• WORK TO COMPLETE
Return the lines exactly as they stand, from the first of the material through the line containing "m.build('handle', M['steel'], e)".

──────── MATERIAL PROVIDED ────────

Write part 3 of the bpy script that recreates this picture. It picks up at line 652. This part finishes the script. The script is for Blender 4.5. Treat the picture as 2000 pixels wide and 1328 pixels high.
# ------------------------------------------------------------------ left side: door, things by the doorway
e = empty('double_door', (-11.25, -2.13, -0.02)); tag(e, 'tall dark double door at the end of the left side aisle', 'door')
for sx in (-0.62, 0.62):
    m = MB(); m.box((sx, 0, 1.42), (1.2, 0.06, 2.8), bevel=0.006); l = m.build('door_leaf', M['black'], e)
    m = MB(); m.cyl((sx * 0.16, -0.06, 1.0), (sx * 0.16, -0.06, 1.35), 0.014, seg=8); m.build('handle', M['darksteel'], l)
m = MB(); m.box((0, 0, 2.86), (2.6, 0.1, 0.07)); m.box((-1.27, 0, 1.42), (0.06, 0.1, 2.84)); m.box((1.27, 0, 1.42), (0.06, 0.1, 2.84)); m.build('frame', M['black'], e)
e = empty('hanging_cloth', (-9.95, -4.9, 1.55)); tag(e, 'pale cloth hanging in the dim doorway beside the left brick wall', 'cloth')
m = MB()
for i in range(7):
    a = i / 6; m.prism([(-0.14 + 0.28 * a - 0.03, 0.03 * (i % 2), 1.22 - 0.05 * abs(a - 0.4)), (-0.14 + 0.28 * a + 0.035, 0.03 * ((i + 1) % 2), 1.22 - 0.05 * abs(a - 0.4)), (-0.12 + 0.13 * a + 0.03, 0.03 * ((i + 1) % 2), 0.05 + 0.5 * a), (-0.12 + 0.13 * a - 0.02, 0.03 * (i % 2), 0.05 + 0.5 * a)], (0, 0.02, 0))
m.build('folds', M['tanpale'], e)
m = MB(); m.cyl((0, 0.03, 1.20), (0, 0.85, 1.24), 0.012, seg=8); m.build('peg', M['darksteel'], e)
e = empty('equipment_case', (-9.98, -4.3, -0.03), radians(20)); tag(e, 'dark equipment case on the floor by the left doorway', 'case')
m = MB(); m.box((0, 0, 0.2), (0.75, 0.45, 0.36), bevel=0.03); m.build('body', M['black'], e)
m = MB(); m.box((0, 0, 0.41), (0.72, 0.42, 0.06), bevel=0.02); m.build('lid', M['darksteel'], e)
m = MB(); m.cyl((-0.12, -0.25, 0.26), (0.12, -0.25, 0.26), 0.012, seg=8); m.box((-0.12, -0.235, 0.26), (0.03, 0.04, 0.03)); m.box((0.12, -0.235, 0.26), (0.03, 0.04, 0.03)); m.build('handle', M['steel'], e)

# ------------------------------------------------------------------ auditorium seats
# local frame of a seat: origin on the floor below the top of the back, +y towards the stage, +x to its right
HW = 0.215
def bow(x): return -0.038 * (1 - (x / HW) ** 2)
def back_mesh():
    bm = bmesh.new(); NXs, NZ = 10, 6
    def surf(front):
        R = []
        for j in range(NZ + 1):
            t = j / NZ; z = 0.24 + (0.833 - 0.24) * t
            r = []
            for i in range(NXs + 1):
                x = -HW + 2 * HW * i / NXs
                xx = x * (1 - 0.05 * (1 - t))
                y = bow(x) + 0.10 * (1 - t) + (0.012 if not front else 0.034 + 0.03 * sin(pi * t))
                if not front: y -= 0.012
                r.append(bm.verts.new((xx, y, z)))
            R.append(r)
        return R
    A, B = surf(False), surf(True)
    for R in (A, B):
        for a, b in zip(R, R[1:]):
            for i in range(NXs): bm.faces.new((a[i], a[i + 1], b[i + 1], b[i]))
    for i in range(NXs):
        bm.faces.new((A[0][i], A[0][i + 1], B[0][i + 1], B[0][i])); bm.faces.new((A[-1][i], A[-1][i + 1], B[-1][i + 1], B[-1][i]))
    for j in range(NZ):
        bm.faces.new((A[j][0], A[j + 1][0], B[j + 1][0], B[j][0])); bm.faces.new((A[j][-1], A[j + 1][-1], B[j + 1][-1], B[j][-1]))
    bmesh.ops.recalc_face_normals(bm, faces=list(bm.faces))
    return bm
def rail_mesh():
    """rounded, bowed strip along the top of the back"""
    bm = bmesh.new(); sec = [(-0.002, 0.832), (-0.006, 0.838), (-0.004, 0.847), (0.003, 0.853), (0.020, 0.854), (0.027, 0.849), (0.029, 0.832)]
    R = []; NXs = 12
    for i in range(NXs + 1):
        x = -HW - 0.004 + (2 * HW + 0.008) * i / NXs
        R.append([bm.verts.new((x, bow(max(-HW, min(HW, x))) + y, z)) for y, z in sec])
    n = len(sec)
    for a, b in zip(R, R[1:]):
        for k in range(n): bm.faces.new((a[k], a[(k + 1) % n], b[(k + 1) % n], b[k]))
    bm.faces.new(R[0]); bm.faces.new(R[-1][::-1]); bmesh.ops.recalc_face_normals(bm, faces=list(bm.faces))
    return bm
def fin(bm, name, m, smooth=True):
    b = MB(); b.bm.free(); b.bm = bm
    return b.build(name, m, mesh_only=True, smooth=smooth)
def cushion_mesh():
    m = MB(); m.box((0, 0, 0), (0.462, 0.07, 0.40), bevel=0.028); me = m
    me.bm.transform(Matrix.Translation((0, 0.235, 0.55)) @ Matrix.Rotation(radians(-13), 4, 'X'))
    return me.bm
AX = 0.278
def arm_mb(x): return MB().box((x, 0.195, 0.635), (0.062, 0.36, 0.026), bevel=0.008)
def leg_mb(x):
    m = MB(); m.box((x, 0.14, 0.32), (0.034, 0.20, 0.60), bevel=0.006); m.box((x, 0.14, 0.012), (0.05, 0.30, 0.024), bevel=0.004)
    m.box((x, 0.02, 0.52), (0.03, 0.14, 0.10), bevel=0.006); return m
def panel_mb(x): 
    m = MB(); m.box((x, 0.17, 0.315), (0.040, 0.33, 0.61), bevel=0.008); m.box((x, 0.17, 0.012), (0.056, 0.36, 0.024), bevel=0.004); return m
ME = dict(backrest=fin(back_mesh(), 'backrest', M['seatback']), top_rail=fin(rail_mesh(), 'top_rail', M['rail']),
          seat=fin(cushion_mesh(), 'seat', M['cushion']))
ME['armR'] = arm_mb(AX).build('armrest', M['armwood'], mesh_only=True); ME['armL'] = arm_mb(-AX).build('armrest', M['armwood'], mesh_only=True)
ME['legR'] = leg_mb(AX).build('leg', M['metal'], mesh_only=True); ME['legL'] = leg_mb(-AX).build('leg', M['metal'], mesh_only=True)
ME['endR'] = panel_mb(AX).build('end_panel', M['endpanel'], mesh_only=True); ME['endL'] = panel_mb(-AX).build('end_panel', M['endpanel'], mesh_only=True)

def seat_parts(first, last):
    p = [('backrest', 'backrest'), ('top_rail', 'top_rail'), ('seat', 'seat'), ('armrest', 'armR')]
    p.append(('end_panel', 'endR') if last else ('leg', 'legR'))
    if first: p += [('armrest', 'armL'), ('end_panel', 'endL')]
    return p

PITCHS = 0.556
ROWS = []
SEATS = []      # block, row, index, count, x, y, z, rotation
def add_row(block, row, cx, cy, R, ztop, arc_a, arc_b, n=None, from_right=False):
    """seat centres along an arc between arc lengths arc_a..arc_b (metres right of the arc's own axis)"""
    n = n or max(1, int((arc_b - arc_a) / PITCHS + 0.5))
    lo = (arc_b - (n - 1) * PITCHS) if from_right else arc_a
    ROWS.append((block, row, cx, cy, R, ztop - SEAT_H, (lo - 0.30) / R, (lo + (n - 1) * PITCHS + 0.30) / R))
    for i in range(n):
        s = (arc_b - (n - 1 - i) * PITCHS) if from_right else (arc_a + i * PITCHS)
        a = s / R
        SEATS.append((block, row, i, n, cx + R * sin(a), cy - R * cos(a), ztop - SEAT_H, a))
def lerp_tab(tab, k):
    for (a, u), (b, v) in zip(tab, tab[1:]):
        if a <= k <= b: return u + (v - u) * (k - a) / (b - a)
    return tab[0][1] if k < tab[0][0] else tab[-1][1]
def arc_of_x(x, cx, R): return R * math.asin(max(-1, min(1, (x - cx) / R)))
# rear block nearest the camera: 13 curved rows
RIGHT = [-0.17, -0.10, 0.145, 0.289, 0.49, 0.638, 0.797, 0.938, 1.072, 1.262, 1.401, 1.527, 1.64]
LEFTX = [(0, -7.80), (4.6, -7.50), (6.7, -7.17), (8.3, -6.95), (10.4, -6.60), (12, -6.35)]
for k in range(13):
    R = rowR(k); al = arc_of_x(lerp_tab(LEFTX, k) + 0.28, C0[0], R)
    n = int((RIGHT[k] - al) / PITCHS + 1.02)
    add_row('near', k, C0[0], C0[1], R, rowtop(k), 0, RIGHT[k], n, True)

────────

• OUTPUT FOR THIS EXERCISE
Write part 3 of the bpy script that recreates this picture. It picks up at line 652. This part finishes the script. The script is for Blender 4.5. Treat the picture as 2000 pixels wide and 1328 pixels high.
# ------------------------------------------------------------------ left side: door, things by the doorway
e = empty('double_door', (-11.25, -2.13, -0.02)); tag(e, 'tall dark double door at the end of the left side aisle', 'door')
for sx in (-0.62, 0.62):
    m = MB(); m.box((sx, 0, 1.42), (1.2, 0.06, 2.8), bevel=0.006); l = m.build('door_leaf', M['black'], e)
    m = MB(); m.cyl((sx * 0.16, -0.06, 1.0), (sx * 0.16, -0.06, 1.35), 0.014, seg=8); m.build('handle', M['darksteel'], l)
m = MB(); m.box((0, 0, 2.86), (2.6, 0.1, 0.07)); m.box((-1.27, 0, 1.42), (0.06, 0.1, 2.84)); m.box((1.27, 0, 1.42), (0.06, 0.1, 2.84)); m.build('frame', M['black'], e)
e = empty('hanging_cloth', (-9.95, -4.9, 1.55)); tag(e, 'pale cloth hanging in the dim doorway beside the left brick wall', 'cloth')
m = MB()
for i in range(7):
    a = i / 6; m.prism([(-0.14 + 0.28 * a - 0.03, 0.03 * (i % 2), 1.22 - 0.05 * abs(a - 0.4)), (-0.14 + 0.28 * a + 0.035, 0.03 * ((i + 1) % 2), 1.22 - 0.05 * abs(a - 0.4)), (-0.12 + 0.13 * a + 0.03, 0.03 * ((i + 1) % 2), 0.05 + 0.5 * a), (-0.12 + 0.13 * a - 0.02, 0.03 * (i % 2), 0.05 + 0.5 * a)], (0, 0.02, 0))
m.build('folds', M['tanpale'], e)
m = MB(); m.cyl((0, 0.03, 1.20), (0, 0.85, 1.24), 0.012, seg=8); m.build('peg', M['darksteel'], e)
e = empty('equipment_case', (-9.98, -4.3, -0.03), radians(20)); tag(e, 'dark equipment case on the floor by the left doorway', 'case')
m = MB(); m.box((0, 0, 0.2), (0.75, 0.45, 0.36), bevel=0.03); m.build('body', M['black'], e)
m = MB(); m.box((0, 0, 0.41), (0.72, 0.42, 0.06), bevel=0.02); m.build('lid', M['darksteel'], e)
m = MB(); m.cyl((-0.12, -0.25, 0.26), (0.12, -0.25, 0.26), 0.012, seg=8); m.box((-0.12, -0.235, 0.26), (0.03, 0.04, 0.03)); m.box((0.12, -0.235, 0.26), (0.03, 0.04, 0.03)); m.build('handle', M['steel'], e)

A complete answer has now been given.